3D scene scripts

'''

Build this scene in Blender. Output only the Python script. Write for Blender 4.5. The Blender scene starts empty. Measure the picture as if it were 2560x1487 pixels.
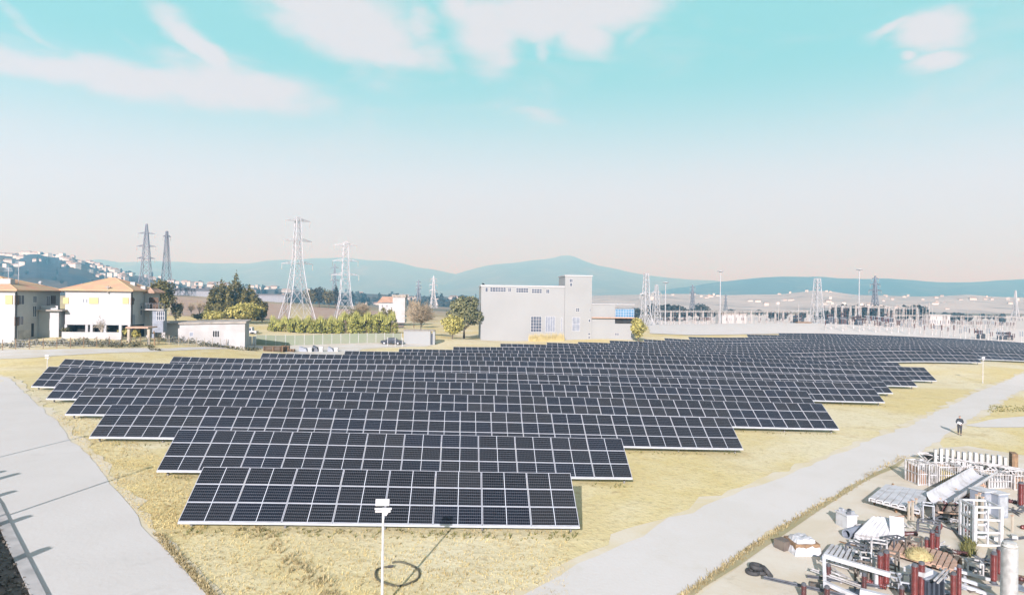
import bpy, bmesh, math, random
import numpy as np
from mathutils import Vector, Matrix
S = bpy.context.scene
C = S.collection
rad = math.radians

# ------------------------------------------------------------------ camera, world, sun, exposure
F = 1725.2            # focal length in pixels of the 2560 px wide photograph
YAW = rad(4.088); ROLL = 0.012; CAMZ = 12.3
cam_d = bpy.data.cameras.new('camera'); cam = bpy.data.objects.new('camera', cam_d); C.objects.link(cam)
cam_d.sensor_width = 36.0; cam_d.lens = 36.0 * F / 2560.0
cam_d.clip_start = 0.5; cam_d.clip_end = 30000.0
_f = Vector((math.sin(YAW), math.cos(YAW), 0)); _r = Vector((math.cos(YAW), -math.sin(YAW), 0)); _u = Vector((0, 0, 1))
_R = _r * math.cos(ROLL) + _u * math.sin(ROLL); _U = -_r * math.sin(ROLL) + _u * math.cos(ROLL)
cam.matrix_world = Matrix(((_R.x, _U.x, -_f.x, 0), (_R.y, _U.y, -_f.y, 0), (_R.z, _U.z, -_f.z, CAMZ), (0, 0, 0, 1)))
S.camera = cam

SUN_EL = rad(21.0); SUN_AZ = rad(16.0)     # shadows run towards +y, 16 degrees to +x; the sun stands opposite
sun_d = bpy.data.lights.new('sun', 'SUN'); sun = bpy.data.objects.new('sun', sun_d); C.objects.link(sun)
sun_d.energy = 5.0; sun_d.angle = rad(0.5); sun_d.color = (0.95, 1.08, 1.38)
_sd = Vector((math.sin(SUN_AZ) * math.cos(SUN_EL), math.cos(SUN_AZ) * math.cos(SUN_EL), -math.sin(SUN_EL)))
sun.rotation_euler = _sd.to_track_quat('-Z', 'Y').to_euler()

S.view_settings.view_transform = 'Standard'; S.view_settings.look = 'None'
S.view_settings.gamma = 1.0; S.view_settings.exposure = 1.06
try:
    S.cycles.use_denoising = True
    S.cycles.max_bounces = 5; S.cycles.diffuse_bounces = 3; S.cycles.glossy_bounces = 2
    S.cycles.transmission_bounces = 2; S.cycles.transparent_max_bounces = 8; S.cycles.volume_bounces = 0
    S.cycles.sample_clamp_indirect = 4.0
except Exception:
    pass

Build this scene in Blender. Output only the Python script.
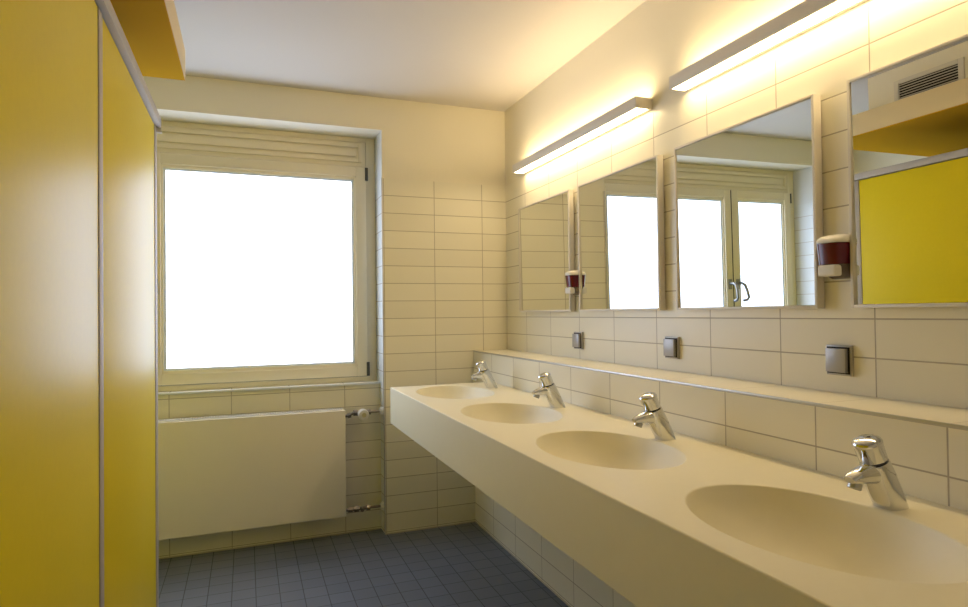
import bpy, bmesh, math, random
from mathutils import Vector, Matrix
PI = math.pi
scene = bpy.context.scene
for o in list(bpy.data.objects):
    bpy.data.objects.remove(o)
C = scene.collection

# ------------------------------------------------------------------ camera
def camera():
    cd = bpy.data.cameras.new('camera'); cam = bpy.data.objects.new('camera', cd); C.objects.link(cam)
    yaw, pitch, roll = 0.36649, 0.01451, -0.01192
    cy, sy, cp, sp = math.cos(yaw), math.sin(yaw), math.cos(pitch), math.sin(pitch)
    fw = Vector((sy*cp, cy*cp, sp)); rt = Vector((cy, -sy, 0)); up = rt.cross(fw)
    r = rt*math.cos(roll) + up*math.sin(roll); u = up*math.cos(roll) - rt*math.sin(roll)
    m = Matrix((( r.x, u.x, -fw.x, -1.50945), (r.y, u.y, -fw.y, -3.53563), (r.z, u.z, -fw.z, 1.26179), (0, 0, 0, 1)))
    cam.matrix_world = m
    cd.sensor_fit = 'HORIZONTAL'; cd.sensor_width = 36; cd.lens = 36*620.474/968
    cd.clip_start = 0.02
    scene.camera = cam
camera()

# ------------------------------------------------------------------ world, light levels, exposure
w = bpy.data.worlds.new('world'); scene.world = w; w.use_nodes = True
w.node_tree.nodes['Background'].inputs[0].default_value = (0.75, 0.87, 1, 1)
w.node_tree.nodes['Background'].inputs[1].default_value = 1.0
WINDOW_COL, WINDOW_STR = (0.77, 0.91, 1.22), 2.6
LAMP_COL, LAMP_STR = (1.0, 0.76, 0.42), 12.5
scene.view_settings.view_transform = 'Standard'
scene.view_settings.look = 'None'
scene.view_settings.gamma = 1
scene.view_settings.use_curve_mapping = False
scene.view_settings.exposure = 0.56

# ------------------------------------------------------------------ measured dimensions
H = 0.10166            # tile course
ZA = 1.23327           # the joint under the mirrors
ZT = ZA + 8*H          # top of the tiling
ZC = 2.509             # ceiling
LED = 1.032            # ledge height
BX = -0.224            # front of the boxed-out lower wall
NX0, NX1, NZ1 = -2.655, -0.772, 2.321   # window recess
NY = 0.105             # recess wall below the sill
WY = 0.190             # window plane
YR, XL = -4.0, -3.05  # rear wall, left wall

# ------------------------------------------------------------------ materials
def nodes(name):
    m = bpy.data.materials.new(name); m.use_nodes = True
    return m, m.node_tree.nodes, m.node_tree.links, m.node_tree.nodes['Principled BSDF']
def mat(name, col, rough=0.5, metal=0.0, bump=0.0, bscale=200, var=0.0, spec=0.5, **kw):
    m, N, L, b = nodes(name)
    b.inputs['Base Color'].default_value = (*col, 1); b.inputs['Roughness'].default_value = rough
    b.inputs['Metallic'].default_value = metal; b.inputs['Specular IOR Level'].default_value = spec
    for k, v in kw.items(): b.inputs[k.replace('_', ' ')].default_value = v
    if bump or var:
        tc = N.new('ShaderNodeTexCoord'); n = N.new('ShaderNodeTexNoise'); n.inputs['Scale'].default_value = bscale
        n.inputs['Detail'].default_value = 4
        L.new(tc.outputs['Object'], n.inputs['Vector'])
        if bump:
            bp = N.new('ShaderNodeBump'); bp.inputs['Strength'].default_value = bump; bp.inputs['Distance'].default_value = 0.002
            L.new(n.outputs['Fac'], bp.inputs['Height']); L.new(bp.outputs[0], b.inputs['Normal'])
        if var:
            mr = N.new('ShaderNodeMapRange'); mr.inputs['To Min'].default_value = 1-var; mr.inputs['To Max'].default_value = 1+var
            L.new(n.outputs['Fac'], mr.inputs['Value'])
            hs = N.new('ShaderNodeHueSaturation'); hs.inputs['Color'].default_value = (*col, 1)
            L.new(mr.outputs[0], hs.inputs['Value']); L.new(hs.outputs[0], b.inputs['Base Color'])
    return m
def mth(N, L, op, a, b=None, clamp=False):
    n = N.new('ShaderNodeMath'); n.operation = op; n.use_clamp = clamp
    for i, v in enumerate((a, b)):
        if v is None: continue
        if isinstance(v, (int, float)): n.inputs[i].default_value = v
        else: L.new(v, n.inputs[i])
    return n.outputs[0]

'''

Repeat each entry exactly as given; no pictures belong in the copy.

Build this scene in Blender. Output only the Python script. Write for Blender 4.5. The Blender scene starts empty. Measure the picture as if it were 2560x1487 pixels.
import bpy, bmesh, math, random
import numpy as np
from mathutils import Vector, Matrix
S = bpy.context.scene
C = S.collection
rad = math.radians

# ------------------------------------------------------------------ camera, world, sun, exposure
F = 1725.2            # focal length in pixels of the 2560 px wide photograph
YAW = rad(4.088); ROLL = 0.012; CAMZ = 12.3
cam_d = bpy.data.cameras.new('camera'); cam = bpy.data.objects.new('camera', cam_d); C.objects.link(cam)
cam_d.sensor_width = 36.0; cam_d.lens = 36.0 * F / 2560.0
cam_d.clip_start = 0.5; cam_d.clip_end = 30000.0
_f = Vector((math.sin(YAW), math.cos(YAW), 0)); _r = Vector((math.cos(YAW), -math.sin(YAW), 0)); _u = Vector((0, 0, 1))
_R = _r * math.cos(ROLL) + _u * math.sin(ROLL); _U = -_r * math.sin(ROLL) + _u * math.cos(ROLL)
cam.matrix_world = Matrix(((_R.x, _U.x, -_f.x, 0), (_R.y, _U.y, -_f.y, 0), (_R.z, _U.z, -_f.z, CAMZ), (0, 0, 0, 1)))
S.camera = cam

SUN_EL = rad(21.0); SUN_AZ = rad(16.0)     # shadows run towards +y, 16 degrees to +x; the sun stands opposite
sun_d = bpy.data.lights.new('sun', 'SUN'); sun = bpy.data.objects.new('sun', sun_d); C.objects.link(sun)
sun_d.energy = 5.0; sun_d.angle = rad(0.5); sun_d.color = (0.95, 1.08, 1.38)
_sd = Vector((math.sin(SUN_AZ) * math.cos(SUN_EL), math.cos(SUN_AZ) * math.cos(SUN_EL), -math.sin(SUN_EL)))
sun.rotation_euler = _sd.to_track_quat('-Z', 'Y').to_euler()

S.view_settings.view_transform = 'Standard'; S.view_settings.look = 'None'
S.view_settings.gamma = 1.0; S.view_settings.exposure = 1.06
try:
    S.cycles.use_denoising = True
    S.cycles.max_bounces = 5; S.cycles.diffuse_bounces = 3; S.cycles.glossy_bounces = 2
    S.cycles.transmission_bounces = 2; S.cycles.transparent_max_bounces = 8; S.cycles.volume_bounces = 0
    S.cycles.sample_clamp_indirect = 4.0
except Exception:
    pass

Build this scene in Blender. Output only the Python script.
import bpy, bmesh, math, random
from mathutils import Vector, Matrix
PI = math.pi
scene = bpy.context.scene
for o in list(bpy.data.objects):
    bpy.data.objects.remove(o)
C = scene.collection

# ------------------------------------------------------------------ camera
def camera():
    cd = bpy.data.cameras.new('camera'); cam = bpy.data.objects.new('camera', cd); C.objects.link(cam)
    yaw, pitch, roll = 0.36649, 0.01451, -0.01192
    cy, sy, cp, sp = math.cos(yaw), math.sin(yaw), math.cos(pitch), math.sin(pitch)
    fw = Vector((sy*cp, cy*cp, sp)); rt = Vector((cy, -sy, 0)); up = rt.cross(fw)
    r = rt*math.cos(roll) + up*math.sin(roll); u = up*math.cos(roll) - rt*math.sin(roll)
    m = Matrix((( r.x, u.x, -fw.x, -1.50945), (r.y, u.y, -fw.y, -3.53563), (r.z, u.z, -fw.z, 1.26179), (0, 0, 0, 1)))
    cam.matrix_world = m
    cd.sensor_fit = 'HORIZONTAL'; cd.sensor_width = 36; cd.lens = 36*620.474/968
    cd.clip_start = 0.02
    scene.camera = cam
camera()

# ------------------------------------------------------------------ world, light levels, exposure
w = bpy.data.worlds.new('world'); scene.world = w; w.use_nodes = True
w.node_tree.nodes['Background'].inputs[0].default_value = (0.75, 0.87, 1, 1)
w.node_tree.nodes['Background'].inputs[1].default_value = 1.0
WINDOW_COL, WINDOW_STR = (0.77, 0.91, 1.22), 2.6
LAMP_COL, LAMP_STR = (1.0, 0.76, 0.42), 12.5
scene.view_settings.view_transform = 'Standard'
scene.view_settings.look = 'None'
scene.view_settings.gamma = 1
scene.view_settings.use_curve_mapping = False
scene.view_settings.exposure = 0.56

# ------------------------------------------------------------------ measured dimensions
H = 0.10166            # tile course
ZA = 1.23327           # the joint under the mirrors
ZT = ZA + 8*H          # top of the tiling
ZC = 2.509             # ceiling
LED = 1.032            # ledge height
BX = -0.224            # front of the boxed-out lower wall
NX0, NX1, NZ1 = -2.655, -0.772, 2.321   # window recess
NY = 0.105             # recess wall below the sill
WY = 0.190             # window plane
YR, XL = -4.0, -3.05  # rear wall, left wall

# ------------------------------------------------------------------ materials
def nodes(name):
    m = bpy.data.materials.new(name); m.use_nodes = True
    return m, m.node_tree.nodes, m.node_tree.links, m.node_tree.nodes['Principled BSDF']
def mat(name, col, rough=0.5, metal=0.0, bump=0.0, bscale=200, var=0.0, spec=0.5, **kw):
    m, N, L, b = nodes(name)
    b.inputs['Base Color'].default_value = (*col, 1); b.inputs['Roughness'].default_value = rough
    b.inputs['Metallic'].default_value = metal; b.inputs['Specular IOR Level'].default_value = spec
    for k, v in kw.items(): b.inputs[k.replace('_', ' ')].default_value = v
    if bump or var:
        tc = N.new('ShaderNodeTexCoord'); n = N.new('ShaderNodeTexNoise'); n.inputs['Scale'].default_value = bscale
        n.inputs['Detail'].default_value = 4
        L.new(tc.outputs['Object'], n.inputs['Vector'])
        if bump:
            bp = N.new('ShaderNodeBump'); bp.inputs['Strength'].default_value = bump; bp.inputs['Distance'].default_value = 0.002
            L.new(n.outputs['Fac'], bp.inputs['Height']); L.new(bp.outputs[0], b.inputs['Normal'])
        if var:
            mr = N.new('ShaderNodeMapRange'); mr.inputs['To Min'].default_value = 1-var; mr.inputs['To Max'].default_value = 1+var
            L.new(n.outputs['Fac'], mr.inputs['Value'])
            hs = N.new('ShaderNodeHueSaturation'); hs.inputs['Color'].default_value = (*col, 1)
            L.new(mr.outputs[0], hs.inputs['Value']); L.new(hs.outputs[0], b.inputs['Base Color'])
    return m
def mth(N, L, op, a, b=None, clamp=False):
    n = N.new('ShaderNodeMath'); n.operation = op; n.use_clamp = clamp
    for i, v in enumerate((a, b)):
        if v is None: continue
        if isinstance(v, (int, float)): n.inputs[i].default_value = v
        else: L.new(v, n.inputs[i])
    return n.outputs[0]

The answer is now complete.